Vince Velasquez's flirtation with no-hitter enough to please Phillies

Phillies pitcher Vince Velasquez tips his finger after being replaced in the seventh inning against the Colorado Rockies Thursday at Citizens Bank Park.

Vince Velasquez was in the midst of a crowd-pleasing performance Thursday afternoon at Citizens Bank Park during the Phillies’ 9-3 win over the Colorado Rockies. The 26-year-old righthander with the electric stuff and the erratic resume retired the first two batters of the seventh inning and now he was an out away from getting to the eighth with his bid for a no-hitter intact.

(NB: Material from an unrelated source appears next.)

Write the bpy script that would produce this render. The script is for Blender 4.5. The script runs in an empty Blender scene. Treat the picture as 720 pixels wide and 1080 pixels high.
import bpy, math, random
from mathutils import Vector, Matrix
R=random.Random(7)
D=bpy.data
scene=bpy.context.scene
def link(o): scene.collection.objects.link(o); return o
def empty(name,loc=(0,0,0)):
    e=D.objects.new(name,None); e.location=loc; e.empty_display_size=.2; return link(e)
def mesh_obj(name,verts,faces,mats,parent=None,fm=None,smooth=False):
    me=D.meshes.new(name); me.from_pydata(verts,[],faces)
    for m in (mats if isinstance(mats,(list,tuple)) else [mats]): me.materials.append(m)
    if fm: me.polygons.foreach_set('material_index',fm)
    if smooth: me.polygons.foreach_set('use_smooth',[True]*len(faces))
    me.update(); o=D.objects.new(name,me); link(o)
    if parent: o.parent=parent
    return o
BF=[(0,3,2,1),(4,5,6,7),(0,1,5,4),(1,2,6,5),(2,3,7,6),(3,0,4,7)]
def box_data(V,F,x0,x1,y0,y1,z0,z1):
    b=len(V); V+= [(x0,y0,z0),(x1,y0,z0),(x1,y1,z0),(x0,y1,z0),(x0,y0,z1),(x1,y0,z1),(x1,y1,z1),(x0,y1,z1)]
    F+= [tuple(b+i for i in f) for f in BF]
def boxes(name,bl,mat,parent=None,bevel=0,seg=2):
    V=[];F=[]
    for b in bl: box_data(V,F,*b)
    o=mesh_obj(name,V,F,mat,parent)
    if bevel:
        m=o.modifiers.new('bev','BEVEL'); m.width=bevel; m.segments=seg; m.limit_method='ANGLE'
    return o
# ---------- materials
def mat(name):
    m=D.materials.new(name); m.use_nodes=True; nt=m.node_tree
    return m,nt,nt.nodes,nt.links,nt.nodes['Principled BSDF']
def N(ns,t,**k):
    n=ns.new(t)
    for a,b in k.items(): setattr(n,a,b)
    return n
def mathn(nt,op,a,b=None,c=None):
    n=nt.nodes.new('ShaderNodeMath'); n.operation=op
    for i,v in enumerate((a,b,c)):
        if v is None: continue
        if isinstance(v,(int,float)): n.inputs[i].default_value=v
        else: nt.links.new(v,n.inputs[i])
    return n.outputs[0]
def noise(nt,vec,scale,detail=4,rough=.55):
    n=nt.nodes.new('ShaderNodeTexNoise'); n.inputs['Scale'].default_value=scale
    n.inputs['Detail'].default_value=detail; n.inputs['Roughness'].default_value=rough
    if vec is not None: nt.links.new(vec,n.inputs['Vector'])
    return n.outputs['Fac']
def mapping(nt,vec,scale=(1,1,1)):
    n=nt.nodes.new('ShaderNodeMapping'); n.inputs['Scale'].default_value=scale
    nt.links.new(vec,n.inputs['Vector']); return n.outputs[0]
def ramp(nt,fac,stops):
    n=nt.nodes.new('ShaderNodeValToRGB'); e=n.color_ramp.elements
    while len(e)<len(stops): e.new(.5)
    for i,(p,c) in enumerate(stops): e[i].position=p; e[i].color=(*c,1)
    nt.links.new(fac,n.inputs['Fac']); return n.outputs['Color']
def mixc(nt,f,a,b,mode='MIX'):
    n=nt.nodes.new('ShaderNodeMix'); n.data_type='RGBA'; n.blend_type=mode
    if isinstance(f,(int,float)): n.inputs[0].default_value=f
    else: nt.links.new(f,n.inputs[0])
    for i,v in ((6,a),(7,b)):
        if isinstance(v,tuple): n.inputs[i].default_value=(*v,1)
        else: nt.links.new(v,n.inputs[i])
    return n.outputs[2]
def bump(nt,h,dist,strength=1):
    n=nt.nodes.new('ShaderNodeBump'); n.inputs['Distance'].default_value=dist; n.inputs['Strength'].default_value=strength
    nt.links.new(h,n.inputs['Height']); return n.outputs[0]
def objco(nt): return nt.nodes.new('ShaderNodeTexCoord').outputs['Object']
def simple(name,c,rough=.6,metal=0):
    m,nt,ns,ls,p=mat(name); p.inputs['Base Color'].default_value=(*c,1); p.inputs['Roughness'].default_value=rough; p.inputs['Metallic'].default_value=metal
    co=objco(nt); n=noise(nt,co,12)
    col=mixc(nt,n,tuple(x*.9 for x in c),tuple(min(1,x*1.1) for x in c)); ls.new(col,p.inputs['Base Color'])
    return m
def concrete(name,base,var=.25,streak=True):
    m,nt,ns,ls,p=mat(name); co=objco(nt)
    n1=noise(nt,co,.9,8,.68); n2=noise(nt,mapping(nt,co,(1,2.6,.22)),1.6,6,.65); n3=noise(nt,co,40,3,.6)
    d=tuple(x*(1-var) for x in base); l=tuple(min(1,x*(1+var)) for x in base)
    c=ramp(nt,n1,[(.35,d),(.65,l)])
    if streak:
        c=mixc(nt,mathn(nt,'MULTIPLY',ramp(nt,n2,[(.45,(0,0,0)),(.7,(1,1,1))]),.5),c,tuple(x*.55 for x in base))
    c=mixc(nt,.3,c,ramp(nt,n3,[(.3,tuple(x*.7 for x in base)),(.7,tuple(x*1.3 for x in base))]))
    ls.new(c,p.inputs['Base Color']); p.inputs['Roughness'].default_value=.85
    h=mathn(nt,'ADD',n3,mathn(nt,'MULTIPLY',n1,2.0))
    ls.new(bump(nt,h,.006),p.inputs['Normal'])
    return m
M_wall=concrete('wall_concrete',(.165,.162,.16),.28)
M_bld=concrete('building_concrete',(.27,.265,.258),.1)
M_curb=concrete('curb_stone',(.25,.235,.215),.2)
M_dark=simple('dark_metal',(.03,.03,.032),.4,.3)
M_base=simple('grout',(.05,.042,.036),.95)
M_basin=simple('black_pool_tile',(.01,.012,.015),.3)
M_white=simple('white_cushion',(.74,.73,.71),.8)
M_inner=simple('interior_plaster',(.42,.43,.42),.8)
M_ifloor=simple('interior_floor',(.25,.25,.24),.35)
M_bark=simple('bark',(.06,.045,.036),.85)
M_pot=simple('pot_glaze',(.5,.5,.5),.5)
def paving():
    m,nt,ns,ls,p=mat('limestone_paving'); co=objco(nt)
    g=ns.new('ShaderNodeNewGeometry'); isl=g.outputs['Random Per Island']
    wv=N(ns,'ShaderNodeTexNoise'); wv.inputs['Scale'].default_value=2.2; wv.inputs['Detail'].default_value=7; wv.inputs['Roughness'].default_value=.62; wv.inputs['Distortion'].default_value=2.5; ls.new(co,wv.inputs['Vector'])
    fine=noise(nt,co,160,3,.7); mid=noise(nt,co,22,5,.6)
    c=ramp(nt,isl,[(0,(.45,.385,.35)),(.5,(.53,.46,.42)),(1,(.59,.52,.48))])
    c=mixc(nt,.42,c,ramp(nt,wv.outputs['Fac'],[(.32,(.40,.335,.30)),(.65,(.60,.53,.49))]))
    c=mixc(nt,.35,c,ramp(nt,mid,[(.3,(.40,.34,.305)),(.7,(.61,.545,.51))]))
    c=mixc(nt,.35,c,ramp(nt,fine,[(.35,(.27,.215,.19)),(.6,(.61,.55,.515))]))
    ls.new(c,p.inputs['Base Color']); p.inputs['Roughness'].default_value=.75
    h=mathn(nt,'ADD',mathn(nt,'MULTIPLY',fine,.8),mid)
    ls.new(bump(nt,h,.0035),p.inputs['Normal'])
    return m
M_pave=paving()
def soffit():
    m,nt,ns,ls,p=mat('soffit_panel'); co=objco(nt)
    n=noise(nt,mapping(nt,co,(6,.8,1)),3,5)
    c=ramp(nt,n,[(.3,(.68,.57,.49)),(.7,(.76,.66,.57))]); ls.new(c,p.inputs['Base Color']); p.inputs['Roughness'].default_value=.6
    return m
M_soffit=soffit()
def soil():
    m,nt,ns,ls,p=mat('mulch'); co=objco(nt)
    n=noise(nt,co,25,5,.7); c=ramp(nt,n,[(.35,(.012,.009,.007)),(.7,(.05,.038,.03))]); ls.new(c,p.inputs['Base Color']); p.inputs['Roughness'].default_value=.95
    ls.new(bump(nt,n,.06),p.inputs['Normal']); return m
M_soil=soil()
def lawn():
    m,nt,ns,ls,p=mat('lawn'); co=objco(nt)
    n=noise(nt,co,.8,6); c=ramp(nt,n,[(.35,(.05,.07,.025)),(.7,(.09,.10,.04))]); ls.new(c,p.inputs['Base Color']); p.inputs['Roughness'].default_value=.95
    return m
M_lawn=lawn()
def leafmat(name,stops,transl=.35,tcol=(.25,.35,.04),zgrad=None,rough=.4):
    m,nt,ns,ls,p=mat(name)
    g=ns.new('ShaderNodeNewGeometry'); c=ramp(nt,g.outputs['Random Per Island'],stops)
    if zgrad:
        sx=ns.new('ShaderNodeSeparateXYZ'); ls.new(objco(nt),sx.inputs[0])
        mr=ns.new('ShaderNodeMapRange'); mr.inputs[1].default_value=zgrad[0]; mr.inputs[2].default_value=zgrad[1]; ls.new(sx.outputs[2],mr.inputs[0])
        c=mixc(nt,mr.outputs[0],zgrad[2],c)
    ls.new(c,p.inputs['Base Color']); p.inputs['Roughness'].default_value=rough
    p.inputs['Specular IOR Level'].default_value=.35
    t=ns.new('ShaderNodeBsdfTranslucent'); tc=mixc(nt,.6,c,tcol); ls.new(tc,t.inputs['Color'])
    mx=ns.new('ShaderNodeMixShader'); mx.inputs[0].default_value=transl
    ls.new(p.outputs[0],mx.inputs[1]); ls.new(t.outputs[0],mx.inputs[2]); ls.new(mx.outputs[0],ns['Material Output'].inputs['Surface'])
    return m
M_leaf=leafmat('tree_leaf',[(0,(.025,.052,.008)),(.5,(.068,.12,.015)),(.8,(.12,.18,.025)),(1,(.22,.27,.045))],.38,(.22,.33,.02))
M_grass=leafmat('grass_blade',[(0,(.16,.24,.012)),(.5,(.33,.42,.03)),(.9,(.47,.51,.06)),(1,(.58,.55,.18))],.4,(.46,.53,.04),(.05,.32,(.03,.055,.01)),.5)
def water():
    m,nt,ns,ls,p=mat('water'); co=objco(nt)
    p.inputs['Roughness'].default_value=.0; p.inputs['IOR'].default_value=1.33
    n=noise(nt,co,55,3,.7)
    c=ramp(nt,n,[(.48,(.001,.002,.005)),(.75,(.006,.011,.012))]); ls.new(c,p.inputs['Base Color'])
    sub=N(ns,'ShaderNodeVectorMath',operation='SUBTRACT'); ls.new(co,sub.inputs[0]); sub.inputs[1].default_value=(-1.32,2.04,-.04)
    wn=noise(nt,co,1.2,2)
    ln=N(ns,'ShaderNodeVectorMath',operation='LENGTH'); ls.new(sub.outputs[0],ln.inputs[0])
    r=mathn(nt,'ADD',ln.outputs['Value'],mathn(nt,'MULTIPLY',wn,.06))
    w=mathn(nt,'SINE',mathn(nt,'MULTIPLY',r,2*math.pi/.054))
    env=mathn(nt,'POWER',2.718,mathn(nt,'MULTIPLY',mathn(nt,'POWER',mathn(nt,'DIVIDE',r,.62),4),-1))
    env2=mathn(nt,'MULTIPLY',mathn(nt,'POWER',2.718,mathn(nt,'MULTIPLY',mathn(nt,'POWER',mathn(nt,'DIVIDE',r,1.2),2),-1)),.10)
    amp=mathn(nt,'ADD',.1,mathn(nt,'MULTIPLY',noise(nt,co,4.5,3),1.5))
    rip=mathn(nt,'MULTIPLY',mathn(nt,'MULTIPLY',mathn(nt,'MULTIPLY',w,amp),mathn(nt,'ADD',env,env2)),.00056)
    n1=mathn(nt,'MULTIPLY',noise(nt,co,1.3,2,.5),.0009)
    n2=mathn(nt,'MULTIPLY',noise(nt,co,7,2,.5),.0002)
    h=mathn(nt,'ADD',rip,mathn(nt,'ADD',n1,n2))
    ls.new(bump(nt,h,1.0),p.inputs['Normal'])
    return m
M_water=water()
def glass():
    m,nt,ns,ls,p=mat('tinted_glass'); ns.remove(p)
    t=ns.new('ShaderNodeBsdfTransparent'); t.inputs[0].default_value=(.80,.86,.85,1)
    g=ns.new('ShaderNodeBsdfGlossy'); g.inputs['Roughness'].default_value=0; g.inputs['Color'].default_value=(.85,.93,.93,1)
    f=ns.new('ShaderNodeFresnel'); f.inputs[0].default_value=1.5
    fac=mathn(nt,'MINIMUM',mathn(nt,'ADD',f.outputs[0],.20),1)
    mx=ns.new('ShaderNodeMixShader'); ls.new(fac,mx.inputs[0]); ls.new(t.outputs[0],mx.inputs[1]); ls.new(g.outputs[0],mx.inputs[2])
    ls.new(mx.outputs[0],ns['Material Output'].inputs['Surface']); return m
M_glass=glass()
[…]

The buzz among the crowd of 22,500 was palpable. They had already been treated to a pregame appearance from Hall of Famer Jim Thome, who later returned as the trigger man behind the Phanatic’s hot dog launcher. And they had also risen in the middle of the game to applaud Chuck Yeager, the 95-year-old former Air Force pilot who 61 years ago was the first man to fly faster than the speed of sound.

Phillies righthander Vince Velasquez lost his bid for a no-hitter when he gave out a two-out double to Colorado shortstop Trevor Story in the seventh inning.

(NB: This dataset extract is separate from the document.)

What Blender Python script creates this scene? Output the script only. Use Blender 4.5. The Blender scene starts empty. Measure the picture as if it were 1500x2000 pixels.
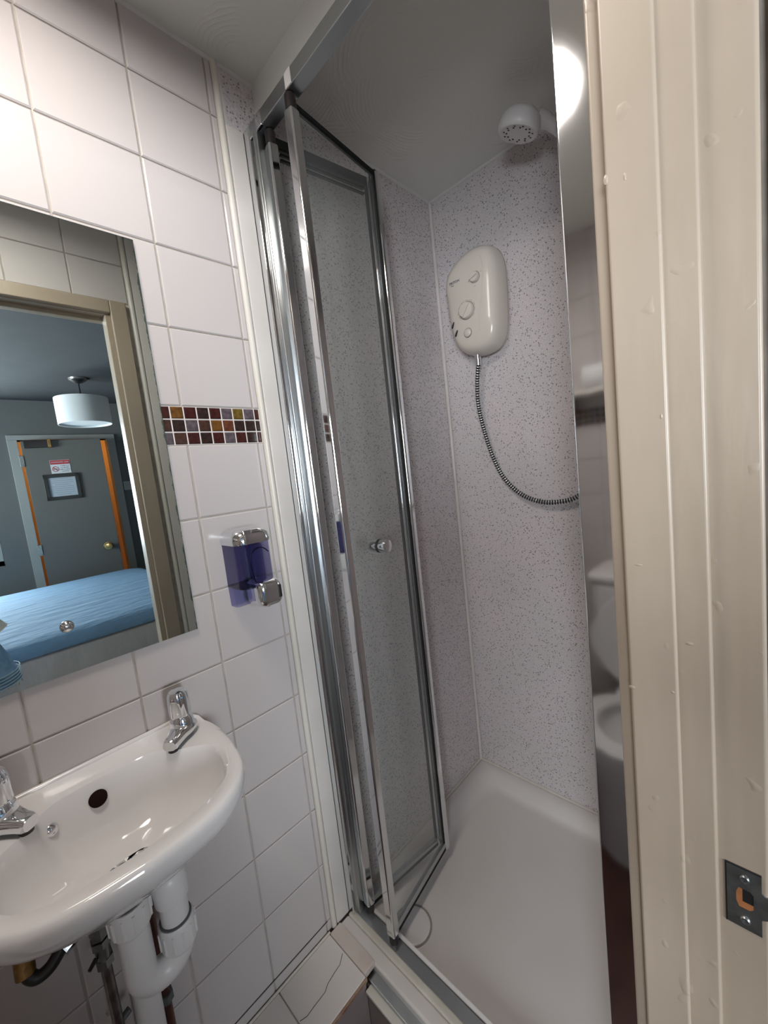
import bpy, bmesh, math, random
from mathutils import Vector, Matrix
C = bpy.context.scene.collection
PI = math.pi
random.seed(7)

# ------------------------------------------------------------------ camera, world, lights, exposure
cam_d = bpy.data.cameras.new('camera'); cam = bpy.data.objects.new('camera', cam_d); C.objects.link(cam)
R = ((0.68968514, -0.71549157, -0.11138319), (-0.15172719, 0.00761209, -0.9883931), (0.70803479, 0.69857989, -0.10330958))
cam.matrix_world = Matrix(((R[0][0], -R[1][0], -R[2][0], 0), (R[0][1], -R[1][1], -R[2][1], 0), (R[0][2], -R[1][2], -R[2][2], 0), (0, 0, 0, 1)))
cam_d.sensor_fit = 'VERTICAL'; cam_d.sensor_height = 24.0; cam_d.lens = 776.393 / 2000 * 24.0
cam_d.clip_start = 0.004; cam_d.clip_end = 60
bpy.context.scene.camera = cam
w = bpy.data.worlds.new('world'); bpy.context.scene.world = w; w.use_nodes = True
bg = w.node_tree.nodes['Background']; bg.inputs[0].default_value = (0.45, 0.68, 1.0, 1); bg.inputs[1].default_value = 1.0

def area(name, loc, rot, sx, sy, power, col):
    l = bpy.data.lights.new(name, 'AREA'); l.shape = 'RECTANGLE'; l.size = sx; l.size_y = sy
    l.energy = power; l.color = col
    o = bpy.data.objects.new(name, l); C.objects.link(o); o.location = loc; o.rotation_euler = rot
    return o
# fill light behind an added far-wall window, to brighten the basin wall
area('added_window_fill', (-0.62, -2.90, 0.12), (PI / 2, 0, 0), 1.45, 1.05, 116.0, (0.90, 0.95, 1.0))
area('side_window_daylight', (-2.42, -1.35, 0.10), (0, -PI / 2, 0), 1.15, 1.5, 148.0, (0.90, 0.95, 1.0))
LAMP_E = 28.0          # strength of the bathroom ceiling light's diffuser
HALL_E = 42.0          # corridor lamp seen through the open bedroom door
vs = bpy.context.scene.view_settings
vs.view_transform = 'Standard'; vs.look = 'None'; vs.gamma = 1.0; vs.exposure = 0.2; vs.use_curve_mapping = False
try:
    cy = bpy.context.scene.cycles
    cy.max_bounces = 12; cy.diffuse_bounces = 5; cy.glossy_bounces = 6; cy.transparent_max_bounces = 16; cy.transmission_bounces = 8
    cy.sample_clamp_indirect = 6.0; cy.use_denoising = True; cy.caustics_reflective = False; cy.caustics_refractive = False
except Exception:
    pass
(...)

It was going to be an awesome day at the ballpark regardless and now a no-hitter by Velasquez was within reach. The problem was it had zero chance of happening. A no-hitter was possible, but it was not going to be pitched entirely by Velasquez. By the time Colorado’s Carlos Gonzalez stepped to the plate with two outs, Velasquez had already thrown 96 pitches. He still needed seven outs and he had only thrown 100 pitches once this season and 17 times in his 59 career starts.

Manager Gabe Kapler admitted that as much as he would have loved to see a little slice of history, he was not going to let Velasquez run his pitch count much beyond 120. Velasquez’s career-high pitch total is 113, which he threw in his second career start for the Phillies when he also registered a career-high 16 strikeouts against San Diego.

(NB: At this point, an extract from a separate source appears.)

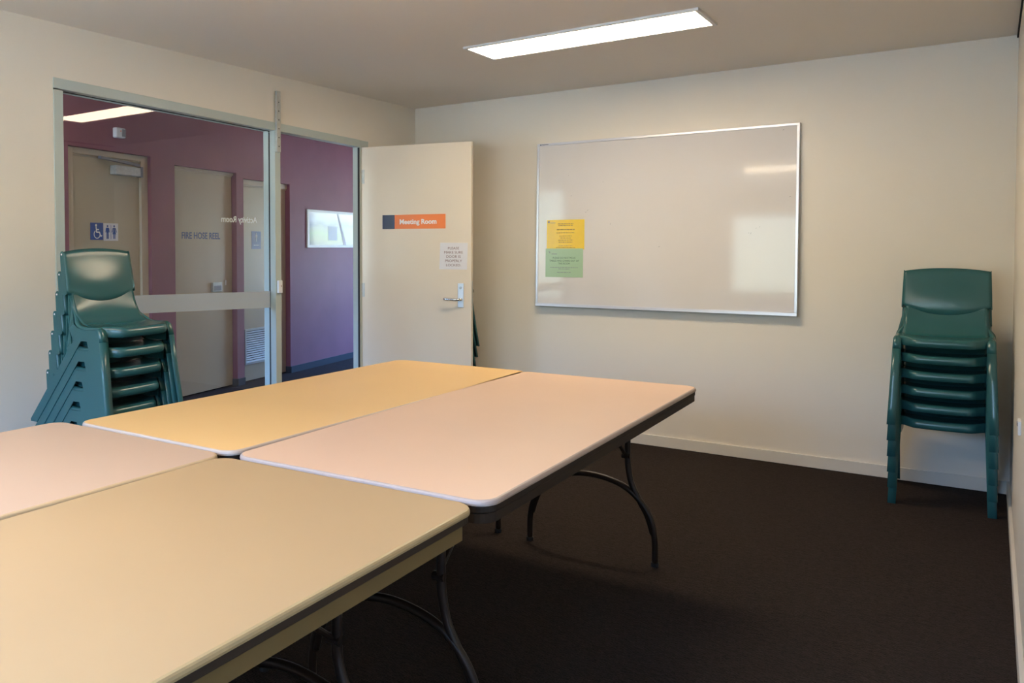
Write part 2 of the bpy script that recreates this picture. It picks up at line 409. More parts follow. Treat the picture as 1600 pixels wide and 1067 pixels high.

“It’s always (about) what do I do to take care of this guy for the long term?” Kapler said. “So as we creep into that 105 to 110-pitch range, we know that a long at-bat can push that to 115 or 120. A really long at-bat could put you in a really uncomfortable spot.”

Kapler appeared uncomfortable after Velasquez walked Gonzalez on five pitches, pushing the pitch total to 101. Tommy Hunter was already up in the bullpen and you got the feeling that the manager would not mind if the no-hit bid ended immediately.

It did four pitches later when Trevor Story cracked an RBI double off the left-field wall. As the loud ovation for Velasquez’s effort subsided, Kapler went to the mound and called in Hunter. The crowd had to settle for a flirtation with history in addition to seeing a couple of historic humans.

They seemed OK with it even after things got a little uncomfortable when Hunter surrendered an RBI single to Gerardo Parra that cut the Phillies’ lead to 3-2. The Phillies responded with four runs in the bottom of the seventh and they were more than pleased with Velasquez, who was coming off a start in which he allowed a career-high 10 runs in 3 2/3 innings against Milwaukee.

“I thought that was as confident as I’ve ever seen him,” Kapler said. “I thought he was easy, his demeanor was easy, he was relaxed and I think that came from his ability to throw strikes inside. I think he was very confident in his fastball inside.”

The manager also gave credit to catcher Andrew Knapp for urging Velasquez to throw his fastball on the inner half of the plate.

“Right from the beginning, Knapp and I were pretty much locked in,” Velasquez said. “That’s a big confidence booster right there when you have a guy who calls a good game and you’re right on pace with him.”

It was the first time Knapp had been behind the plate for a Velasquez start since May 5, which was a one-hit performance over five innings in a victory over Washington. Listening to Kapler, you got the impression the two will be paired again when Velasquez faces St. Louis Tuesday at home.

“That was the best I’ve seen him battle,” Knapp said. “I think his stuff has probably been better in the past. It’s always electric, but for him to go out and to have the poise on the mound to continue to put pitches on that lineup was really cool to watch. That’s a tough lineup.”

Knapp also contributed two of the Phillies’ 13 hits and scored a couple of runs. It was his first two-hit game since April 18. In between that game and Thursday’s victory, the Phillies’ backup catcher went 5-for-44 (.114).

“I feel like I’ve been having much better at-bats of late,” Knapp said. “Obviously it’s a little bit tougher with limited playing time, but I’ve been working in the cage with the fastball machine, so that helps with the velocity you see.”

Knapp would have loved to have caught a no-hitter Thursday, but Velasquez was not going to pitch one. Not by himself at least. Kapler and the Phillies were more than happy with what Velasquez gave them. They’d just love to see it on a much more consistent basis.